Es wird in Frankreich und der Schweiz ein riesiges Aufgebot an Sicherheitskräften geben. Denken Sie nicht, dass das die Gefahr der Provokation in sich birgt?

J.S.: Nein. Die Polizei hat in erster Linie den Auftrag, die Sicherheit der Bewohner und Bewohnerinnen zu gewährleisten. Auch im Fall einer Demonstration. Ich glaube an das Recht auf Versammlungs- und Meinungsfreiheit, wer für seine Anliegen friedlich demonstriert, braucht nichts zu befürchten.

In einem Fall wie der Anti-G-8-Demonstration muss die Polizei mit Gewalttätern rechnen, die sich unter die Masse mischen, die auch grösser sein dürfte, als alles, was die Schweiz bisher je erlebte. Ich bin selber für eine Doktrin der Deeskalation. Wieweit dies im Fall G-8 durchführbar ist, bleibe dahingestellt. Und die Frage der Einsatzdoktrin ist letztlich Sache der Einsatzleitung, der Polizeioffiziere.

Denken Sie, dass das vom Kanton Genf verfügte Vermummungsverbot die Stimmung noch anheizen könnte?

J.S.: Wir haben in Basel auch ein Vermummungsverbot, und ich muss sagen, das ist etwas vom Unnützlichsten, dass es gibt.

In der Praxis kann es gar nicht umgesetzt werden, da sich Vermummte oftmals mitten in der Demonstration befinden. Will man diese herausholen, muss man sich durch eine Menge friedlich demonstrierender Menschen arbeiten, und so etwas heizt die Situation unnötig an.

Was kann ein Anlass wie der G-8-Gipfel einem Land noch bringen, wenn dafür im Gegenzug eine ganze Region praktisch stillgelegt werden muss, wenn man aus dem ganzen Land Sicherheitskräfte abziehen muss, um einige wenige Politiker zu schützen?
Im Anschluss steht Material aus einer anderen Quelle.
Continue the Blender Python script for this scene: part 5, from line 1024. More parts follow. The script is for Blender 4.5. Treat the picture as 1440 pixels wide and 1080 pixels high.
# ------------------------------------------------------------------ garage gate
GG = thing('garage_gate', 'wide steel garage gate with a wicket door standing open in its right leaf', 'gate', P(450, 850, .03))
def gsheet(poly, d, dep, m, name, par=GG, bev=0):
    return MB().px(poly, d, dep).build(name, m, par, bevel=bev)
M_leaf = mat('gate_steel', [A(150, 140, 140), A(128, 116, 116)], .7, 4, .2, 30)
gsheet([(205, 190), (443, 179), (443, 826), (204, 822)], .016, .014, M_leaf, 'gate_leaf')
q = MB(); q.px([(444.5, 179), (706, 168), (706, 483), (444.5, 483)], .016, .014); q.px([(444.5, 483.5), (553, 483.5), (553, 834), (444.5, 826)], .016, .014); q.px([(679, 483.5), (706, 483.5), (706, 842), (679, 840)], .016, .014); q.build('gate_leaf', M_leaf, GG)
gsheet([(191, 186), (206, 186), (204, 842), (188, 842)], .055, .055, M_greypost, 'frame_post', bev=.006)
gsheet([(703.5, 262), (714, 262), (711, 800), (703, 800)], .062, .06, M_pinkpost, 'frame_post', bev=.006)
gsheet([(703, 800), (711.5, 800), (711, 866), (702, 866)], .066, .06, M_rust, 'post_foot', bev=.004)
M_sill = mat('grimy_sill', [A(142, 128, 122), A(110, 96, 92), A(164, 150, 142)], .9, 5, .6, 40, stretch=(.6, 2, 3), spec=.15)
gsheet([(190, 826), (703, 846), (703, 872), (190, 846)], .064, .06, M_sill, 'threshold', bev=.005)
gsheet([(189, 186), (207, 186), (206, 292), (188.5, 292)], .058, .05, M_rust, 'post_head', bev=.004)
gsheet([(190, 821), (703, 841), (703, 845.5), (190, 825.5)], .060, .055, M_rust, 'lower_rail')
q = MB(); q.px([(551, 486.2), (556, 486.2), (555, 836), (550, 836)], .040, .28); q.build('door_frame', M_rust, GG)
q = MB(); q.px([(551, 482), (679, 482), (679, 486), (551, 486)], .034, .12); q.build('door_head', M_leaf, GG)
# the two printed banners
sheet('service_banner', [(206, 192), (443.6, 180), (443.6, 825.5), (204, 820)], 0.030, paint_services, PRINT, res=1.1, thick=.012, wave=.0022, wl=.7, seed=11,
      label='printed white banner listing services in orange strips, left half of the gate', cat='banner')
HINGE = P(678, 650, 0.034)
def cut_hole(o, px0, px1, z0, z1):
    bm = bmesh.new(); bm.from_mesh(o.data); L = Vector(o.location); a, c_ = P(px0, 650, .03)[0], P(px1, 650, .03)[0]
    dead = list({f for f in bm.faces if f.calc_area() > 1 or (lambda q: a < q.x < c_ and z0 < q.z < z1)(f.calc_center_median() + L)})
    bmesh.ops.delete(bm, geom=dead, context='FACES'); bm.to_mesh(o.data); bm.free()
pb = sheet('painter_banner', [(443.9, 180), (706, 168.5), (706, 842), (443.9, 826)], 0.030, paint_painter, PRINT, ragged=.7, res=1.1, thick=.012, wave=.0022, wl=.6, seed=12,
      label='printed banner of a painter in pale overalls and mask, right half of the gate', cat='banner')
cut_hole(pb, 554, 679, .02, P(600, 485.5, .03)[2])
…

J.S.: Das einfachste wäre wohl, solche Treffen weit draussen auf dem Meer zu organisieren. Aber man muss natürlich aufpassen. Nur weil ein kleiner Prozentsatz von Chaoten bereit ist, Gewalt einzusetzen, darf man solche Treffen, bei denen es schliesslich um politische Fragen dieser Welt geht, nicht einfach nicht mehr durchführen.

Es ist eine Tatsache, dass solche Treffen nicht mehr ohne grosse Begleit-Manifestationen über die Bühne gehen. Daher wäre es angebracht, die Austragungsorte in Zukunft etwas gezielter auszusuchen.

Das ist übrigens kein Votum gegen das WEF. Ich bin überzeugt, dass man dort den Weg zum Dialog nun langsam gefunden hat. Aber für einen G-8-Gipfel sollte man sich wirklich andere Austragungsorte überlegen. Da ist in meinen Augen die Verhältnismässigkeit nicht mehr gegeben.

Was hätten sie von einem Demo-Verbot gehalten?

Wenn, dann hätte man sich das viel früher überlegen müssen. Am Recht, zu demonstrieren, gibt es nichts zu rütteln. Man kannte aber die Gefahr möglicher Gewalt seit Beginn der Organisation des Gipfels. Jetzt, so kurz vor dem Anlass ein Verbot zu erlassen, das würde die Stimmung ganz sicher zusätzlich anheizen.

Welche Lehren muss die Schweiz aus dem G-8-Gipfel ziehen?

«Frisch von der Leber weg» gesagt: Organisatorisch und was die Vorbereitungen generell angeht, braucht es sicher eine fundierte Auswertung, um für die Zukunft die richtigen Lehren zu ziehen.

Und wenn wir etwas lernen, dann hatte das Ganze ja auch etwas Positives.

Ihr Wunsch für das Demonstrations-Wochenende?

Ich wünsche mir einen Tag ohne Gewalt. Ich habe kein Verständnis dafür, dass es nicht möglich sein soll, friedlich gegen etwas zu demonstrieren, denn das Recht steht uns allen zu.

swissinfo-Interview, Rita Emch

Der 57jährige Jörg Schild ist freisinniger Regierungsrat des Kantons Basel-Stadt, er ist Vorsteher des kantonalen Polizei- und Militärdepartementes und zur Zeit Regierungs-Vizepräsident.

Schild präsidiert die Konferenz der Kantonalen Justiz- und Polizeidirektoren.

Der Jurist war 1989-1992 Chef der Zentraldienste der Bundesanwaltschaft in Bern.